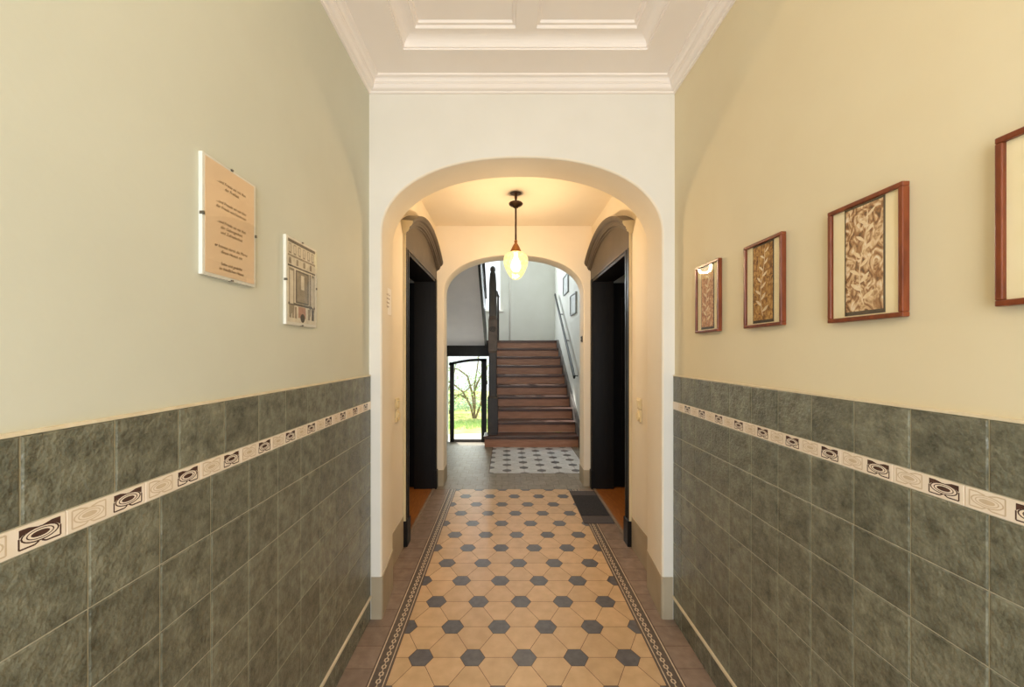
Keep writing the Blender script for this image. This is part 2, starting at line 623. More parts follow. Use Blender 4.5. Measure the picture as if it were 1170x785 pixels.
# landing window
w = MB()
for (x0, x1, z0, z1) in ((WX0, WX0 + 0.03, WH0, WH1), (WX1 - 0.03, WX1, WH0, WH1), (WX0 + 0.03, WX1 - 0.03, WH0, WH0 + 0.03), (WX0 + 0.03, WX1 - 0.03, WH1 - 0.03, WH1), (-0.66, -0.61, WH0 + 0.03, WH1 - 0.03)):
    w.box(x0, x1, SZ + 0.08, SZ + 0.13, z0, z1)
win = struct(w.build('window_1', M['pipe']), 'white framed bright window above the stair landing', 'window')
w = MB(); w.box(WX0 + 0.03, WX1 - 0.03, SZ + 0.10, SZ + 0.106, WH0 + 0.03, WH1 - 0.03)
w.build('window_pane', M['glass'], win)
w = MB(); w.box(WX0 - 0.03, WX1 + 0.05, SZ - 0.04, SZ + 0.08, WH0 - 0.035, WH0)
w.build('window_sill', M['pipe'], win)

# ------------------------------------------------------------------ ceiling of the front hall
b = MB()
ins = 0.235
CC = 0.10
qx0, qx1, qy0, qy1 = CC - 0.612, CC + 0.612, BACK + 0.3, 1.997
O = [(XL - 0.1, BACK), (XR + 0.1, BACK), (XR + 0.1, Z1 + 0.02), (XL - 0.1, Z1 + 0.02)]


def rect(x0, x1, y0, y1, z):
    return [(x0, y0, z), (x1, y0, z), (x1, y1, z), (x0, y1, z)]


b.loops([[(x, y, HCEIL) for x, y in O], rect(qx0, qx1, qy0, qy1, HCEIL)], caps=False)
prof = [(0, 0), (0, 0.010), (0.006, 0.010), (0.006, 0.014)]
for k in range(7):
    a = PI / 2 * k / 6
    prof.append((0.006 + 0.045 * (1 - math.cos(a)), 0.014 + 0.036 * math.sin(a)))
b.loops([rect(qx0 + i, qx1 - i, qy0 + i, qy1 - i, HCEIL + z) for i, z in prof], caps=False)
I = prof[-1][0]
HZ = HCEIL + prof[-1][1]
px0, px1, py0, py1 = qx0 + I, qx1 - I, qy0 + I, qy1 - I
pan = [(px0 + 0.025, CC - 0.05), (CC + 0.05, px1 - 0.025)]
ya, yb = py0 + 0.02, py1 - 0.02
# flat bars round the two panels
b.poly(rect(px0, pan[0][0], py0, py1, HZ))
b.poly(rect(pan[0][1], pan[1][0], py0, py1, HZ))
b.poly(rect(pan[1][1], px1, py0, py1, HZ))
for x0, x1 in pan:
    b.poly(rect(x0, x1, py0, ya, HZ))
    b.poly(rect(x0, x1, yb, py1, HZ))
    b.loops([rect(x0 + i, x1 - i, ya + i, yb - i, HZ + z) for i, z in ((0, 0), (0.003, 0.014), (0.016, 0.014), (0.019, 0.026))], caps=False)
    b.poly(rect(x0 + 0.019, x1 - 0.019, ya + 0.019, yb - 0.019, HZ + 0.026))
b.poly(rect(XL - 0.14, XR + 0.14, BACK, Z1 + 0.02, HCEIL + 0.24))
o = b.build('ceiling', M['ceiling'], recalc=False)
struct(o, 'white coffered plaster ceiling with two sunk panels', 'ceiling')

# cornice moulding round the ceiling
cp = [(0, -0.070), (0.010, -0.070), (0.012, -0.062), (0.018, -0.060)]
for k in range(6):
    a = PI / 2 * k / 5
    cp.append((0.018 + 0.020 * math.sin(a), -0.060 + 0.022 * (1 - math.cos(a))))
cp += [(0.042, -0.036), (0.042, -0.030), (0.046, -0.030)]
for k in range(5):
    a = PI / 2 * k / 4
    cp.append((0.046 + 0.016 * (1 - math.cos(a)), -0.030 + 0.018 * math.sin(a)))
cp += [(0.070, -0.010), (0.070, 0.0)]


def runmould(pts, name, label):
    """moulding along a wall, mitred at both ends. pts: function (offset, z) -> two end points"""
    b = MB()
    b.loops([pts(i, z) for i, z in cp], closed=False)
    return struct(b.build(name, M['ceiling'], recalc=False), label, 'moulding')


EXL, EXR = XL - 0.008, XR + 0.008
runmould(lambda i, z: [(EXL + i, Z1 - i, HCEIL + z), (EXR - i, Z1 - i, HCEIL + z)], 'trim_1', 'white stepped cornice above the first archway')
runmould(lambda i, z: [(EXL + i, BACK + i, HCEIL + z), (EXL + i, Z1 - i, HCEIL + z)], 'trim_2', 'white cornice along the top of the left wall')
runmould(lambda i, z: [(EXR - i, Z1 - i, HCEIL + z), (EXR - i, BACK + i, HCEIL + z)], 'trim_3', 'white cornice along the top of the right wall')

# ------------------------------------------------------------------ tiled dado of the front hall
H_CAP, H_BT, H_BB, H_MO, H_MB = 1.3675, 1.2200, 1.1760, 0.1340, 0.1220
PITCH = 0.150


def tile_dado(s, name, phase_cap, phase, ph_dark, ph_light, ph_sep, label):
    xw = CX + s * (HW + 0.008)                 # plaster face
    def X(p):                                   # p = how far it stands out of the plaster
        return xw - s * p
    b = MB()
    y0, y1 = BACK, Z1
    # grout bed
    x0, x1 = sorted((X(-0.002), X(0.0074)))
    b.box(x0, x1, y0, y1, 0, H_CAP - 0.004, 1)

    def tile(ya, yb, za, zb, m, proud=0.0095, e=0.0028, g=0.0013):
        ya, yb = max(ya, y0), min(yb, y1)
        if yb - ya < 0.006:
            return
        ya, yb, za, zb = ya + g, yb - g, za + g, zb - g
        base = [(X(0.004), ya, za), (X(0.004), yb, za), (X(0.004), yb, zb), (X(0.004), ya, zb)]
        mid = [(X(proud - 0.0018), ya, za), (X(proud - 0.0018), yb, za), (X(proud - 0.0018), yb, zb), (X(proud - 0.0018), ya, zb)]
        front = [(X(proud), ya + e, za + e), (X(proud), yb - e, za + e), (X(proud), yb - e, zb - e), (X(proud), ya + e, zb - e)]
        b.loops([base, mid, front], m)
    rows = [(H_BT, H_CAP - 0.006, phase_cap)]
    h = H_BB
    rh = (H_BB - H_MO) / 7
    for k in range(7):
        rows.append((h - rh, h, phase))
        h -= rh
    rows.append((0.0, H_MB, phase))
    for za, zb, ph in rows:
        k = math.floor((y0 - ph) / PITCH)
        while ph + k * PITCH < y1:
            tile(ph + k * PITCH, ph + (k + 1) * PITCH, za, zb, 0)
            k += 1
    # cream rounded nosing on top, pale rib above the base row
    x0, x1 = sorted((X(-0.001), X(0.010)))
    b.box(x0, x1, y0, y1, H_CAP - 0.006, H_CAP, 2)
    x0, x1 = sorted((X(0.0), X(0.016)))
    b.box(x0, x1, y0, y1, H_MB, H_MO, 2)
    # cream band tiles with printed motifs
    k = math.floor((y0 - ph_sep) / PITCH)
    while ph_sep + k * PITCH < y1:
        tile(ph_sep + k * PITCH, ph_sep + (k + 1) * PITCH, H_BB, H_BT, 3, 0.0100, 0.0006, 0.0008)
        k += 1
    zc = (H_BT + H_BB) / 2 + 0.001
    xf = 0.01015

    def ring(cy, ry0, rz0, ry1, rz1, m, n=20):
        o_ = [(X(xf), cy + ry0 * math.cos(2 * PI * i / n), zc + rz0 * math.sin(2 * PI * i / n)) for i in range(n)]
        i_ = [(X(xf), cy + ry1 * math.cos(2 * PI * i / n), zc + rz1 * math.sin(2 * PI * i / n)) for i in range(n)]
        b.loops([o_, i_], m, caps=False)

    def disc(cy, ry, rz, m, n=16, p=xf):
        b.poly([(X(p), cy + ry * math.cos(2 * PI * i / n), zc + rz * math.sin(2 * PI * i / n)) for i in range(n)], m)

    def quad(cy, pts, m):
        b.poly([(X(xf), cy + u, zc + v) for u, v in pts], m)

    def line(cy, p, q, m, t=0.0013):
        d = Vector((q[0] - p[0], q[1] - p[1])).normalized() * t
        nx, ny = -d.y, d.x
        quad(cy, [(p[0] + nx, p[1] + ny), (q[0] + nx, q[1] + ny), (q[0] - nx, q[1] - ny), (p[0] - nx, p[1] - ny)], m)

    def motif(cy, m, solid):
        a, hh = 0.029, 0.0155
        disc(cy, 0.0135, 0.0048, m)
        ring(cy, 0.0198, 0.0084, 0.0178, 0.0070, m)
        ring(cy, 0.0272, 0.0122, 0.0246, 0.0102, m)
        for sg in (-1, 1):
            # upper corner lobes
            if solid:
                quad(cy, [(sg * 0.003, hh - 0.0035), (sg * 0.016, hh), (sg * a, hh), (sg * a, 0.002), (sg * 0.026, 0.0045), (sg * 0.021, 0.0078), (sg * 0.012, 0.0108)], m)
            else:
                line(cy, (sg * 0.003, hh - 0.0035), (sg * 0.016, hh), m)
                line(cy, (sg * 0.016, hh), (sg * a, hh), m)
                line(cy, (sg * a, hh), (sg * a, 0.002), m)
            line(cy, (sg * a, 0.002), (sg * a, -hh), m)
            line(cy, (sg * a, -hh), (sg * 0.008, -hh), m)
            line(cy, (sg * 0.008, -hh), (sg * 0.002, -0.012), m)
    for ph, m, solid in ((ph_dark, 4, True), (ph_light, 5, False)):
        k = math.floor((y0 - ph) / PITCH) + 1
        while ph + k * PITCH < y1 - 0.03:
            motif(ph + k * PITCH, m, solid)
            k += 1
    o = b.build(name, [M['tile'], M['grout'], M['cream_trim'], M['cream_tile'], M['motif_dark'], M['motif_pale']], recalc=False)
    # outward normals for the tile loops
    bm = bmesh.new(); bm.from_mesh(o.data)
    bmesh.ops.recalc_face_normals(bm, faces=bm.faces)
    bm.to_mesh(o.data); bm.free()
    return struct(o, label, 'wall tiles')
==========
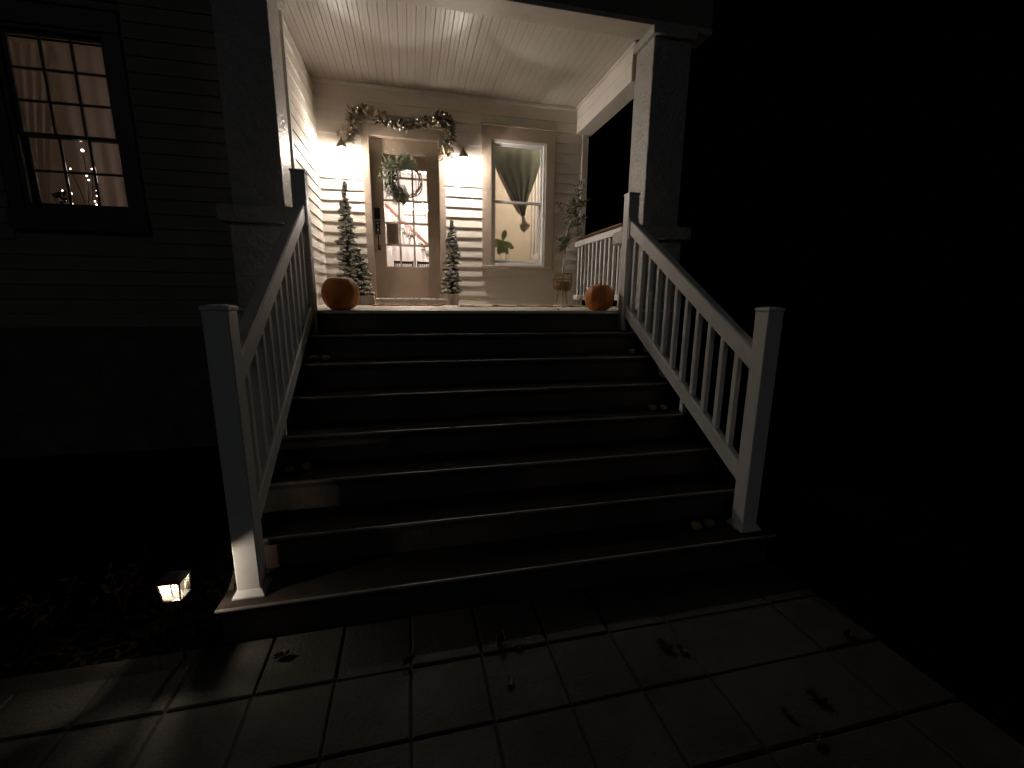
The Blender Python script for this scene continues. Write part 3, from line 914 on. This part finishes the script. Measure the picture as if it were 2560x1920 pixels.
==========
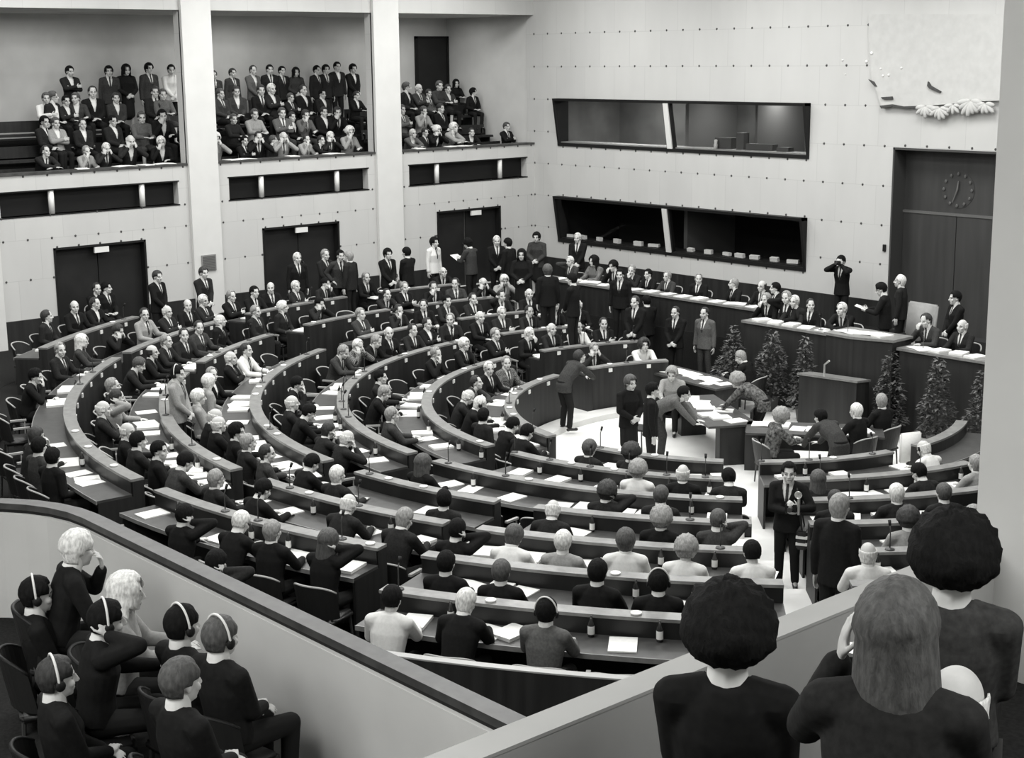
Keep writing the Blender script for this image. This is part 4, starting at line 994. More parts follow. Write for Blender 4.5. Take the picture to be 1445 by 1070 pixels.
==========
Reproduce exactly the lines from the line with "were 1170x785 pixels." through the line with "w.build('window_sill', M['pipe'], win)", both end lines included, and only those lines.

Keep writing the Blender script for this image. This is part 2, starting at line 623. More parts follow. Use Blender 4.5. Measure the picture as if it were 1170x785 pixels.
# landing window
w = MB()
for (x0, x1, z0, z1) in ((WX0, WX0 + 0.03, WH0, WH1), (WX1 - 0.03, WX1, WH0, WH1), (WX0 + 0.03, WX1 - 0.03, WH0, WH0 + 0.03), (WX0 + 0.03, WX1 - 0.03, WH1 - 0.03, WH1), (-0.66, -0.61, WH0 + 0.03, WH1 - 0.03)):
    w.box(x0, x1, SZ + 0.08, SZ + 0.13, z0, z1)
win = struct(w.build('window_1', M['pipe']), 'white framed bright window above the stair landing', 'window')
w = MB(); w.box(WX0 + 0.03, WX1 - 0.03, SZ + 0.10, SZ + 0.106, WH0 + 0.03, WH1 - 0.03)
w.build('window_pane', M['glass'], win)
w = MB(); w.box(WX0 - 0.03, WX1 + 0.05, SZ - 0.04, SZ + 0.08, WH0 - 0.035, WH0)
w.build('window_sill', M['pipe'], win)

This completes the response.